Real estate agents, who make their commissions on transactions, are happy to see the higher turnarounds in home ownership.  Cal-American Corporation, which invests and manages commercial and residential properties throughout the state, is seeing favorable opportunities in their business.  “We were named in the Inc. 500, and I personally was named as one of the top 30 realtors under 30 years old in the country,” says Jessie Rodriguez, a licensed realtor in San Bernardino County.

Additionally, real estate firms such as Cal-American are seeing declines in foreclosed homes on the market.  Of the previously owned homes sold in April, only 13.5 percent were foreclosures.  In April 2012, foreclosed properties represented 30.3 percent of sales.

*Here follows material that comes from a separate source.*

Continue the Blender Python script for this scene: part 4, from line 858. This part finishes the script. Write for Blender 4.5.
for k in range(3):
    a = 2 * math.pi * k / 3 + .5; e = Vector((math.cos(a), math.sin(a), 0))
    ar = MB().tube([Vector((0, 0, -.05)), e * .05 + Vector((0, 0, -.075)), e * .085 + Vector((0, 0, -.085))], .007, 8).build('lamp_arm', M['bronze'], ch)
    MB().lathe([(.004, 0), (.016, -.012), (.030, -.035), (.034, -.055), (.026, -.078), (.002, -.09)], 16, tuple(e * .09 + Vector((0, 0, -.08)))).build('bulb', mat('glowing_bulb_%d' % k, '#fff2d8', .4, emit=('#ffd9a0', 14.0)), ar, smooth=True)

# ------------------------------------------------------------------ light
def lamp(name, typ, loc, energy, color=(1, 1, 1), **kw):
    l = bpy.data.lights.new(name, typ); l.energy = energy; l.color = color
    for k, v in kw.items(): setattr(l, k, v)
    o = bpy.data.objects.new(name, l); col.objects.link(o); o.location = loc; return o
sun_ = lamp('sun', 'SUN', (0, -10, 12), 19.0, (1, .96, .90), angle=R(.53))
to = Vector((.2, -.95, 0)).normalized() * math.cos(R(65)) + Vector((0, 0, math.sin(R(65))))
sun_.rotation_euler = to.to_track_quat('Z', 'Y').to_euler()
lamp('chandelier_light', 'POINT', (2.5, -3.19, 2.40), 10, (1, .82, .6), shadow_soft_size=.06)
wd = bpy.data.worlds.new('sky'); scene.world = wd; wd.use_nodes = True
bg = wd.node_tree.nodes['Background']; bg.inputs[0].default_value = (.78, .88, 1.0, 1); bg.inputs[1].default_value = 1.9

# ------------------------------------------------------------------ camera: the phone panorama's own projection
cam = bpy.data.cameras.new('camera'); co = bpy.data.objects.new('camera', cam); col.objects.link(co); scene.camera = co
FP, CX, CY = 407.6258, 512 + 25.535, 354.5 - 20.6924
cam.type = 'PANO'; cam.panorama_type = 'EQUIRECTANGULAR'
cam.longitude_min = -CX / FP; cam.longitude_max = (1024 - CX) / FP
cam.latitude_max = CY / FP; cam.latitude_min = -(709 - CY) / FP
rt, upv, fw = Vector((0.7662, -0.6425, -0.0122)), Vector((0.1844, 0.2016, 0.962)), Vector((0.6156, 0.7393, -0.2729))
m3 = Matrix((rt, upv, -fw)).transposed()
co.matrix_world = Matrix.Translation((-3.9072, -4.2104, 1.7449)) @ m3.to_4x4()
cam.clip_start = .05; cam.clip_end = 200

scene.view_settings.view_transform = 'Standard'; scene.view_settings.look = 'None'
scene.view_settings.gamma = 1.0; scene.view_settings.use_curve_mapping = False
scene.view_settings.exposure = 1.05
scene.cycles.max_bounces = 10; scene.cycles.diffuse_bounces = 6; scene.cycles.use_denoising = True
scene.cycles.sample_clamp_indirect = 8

“Commercial real estate recorded a year of growth and expansion,” according to NAR. “Fundamentals strengthened throughout the year, with declining vacancies and rising rents.  The apartment sector was the bright star, as office and industrial spaces found favorable conditions. With a strengthening foundation, investment sales found a higher ledge on their climb from the depths of the 2008-09 Great Recession.”

The Home Price Index tracks the change in a given home’s value between subsequent sales.  The index is benchmarked to a value of 100, which is meant to represent the U.S. housing market as it existed in 1991.

“In March 2013 — for the first time since February 2009 — the Home Price Index topped 199. More important, though, is that the Home Price Index has climbed for 14 straight months, which suggests that the U.S. housing recovery is a little more permanent than economists originally believed,” according to the Mortgage Reports.

In the current market, buyer demand is strong.  Entrepreneurs are “flipping” more houses (buying and selling a home in less than six months).  Mortgage rates also remain favorable.

The Federal Reserve’s bank prime loan remained at 3.25 percent.  “While [higher rates] may slow some of the refinance momentum, rates are nonetheless low and home-buyer affordability high, which should further aid home sales and construction in coming weeks,” Frank E. Nothaft, Freddie Mac vice president and chief economist, said earlier this week.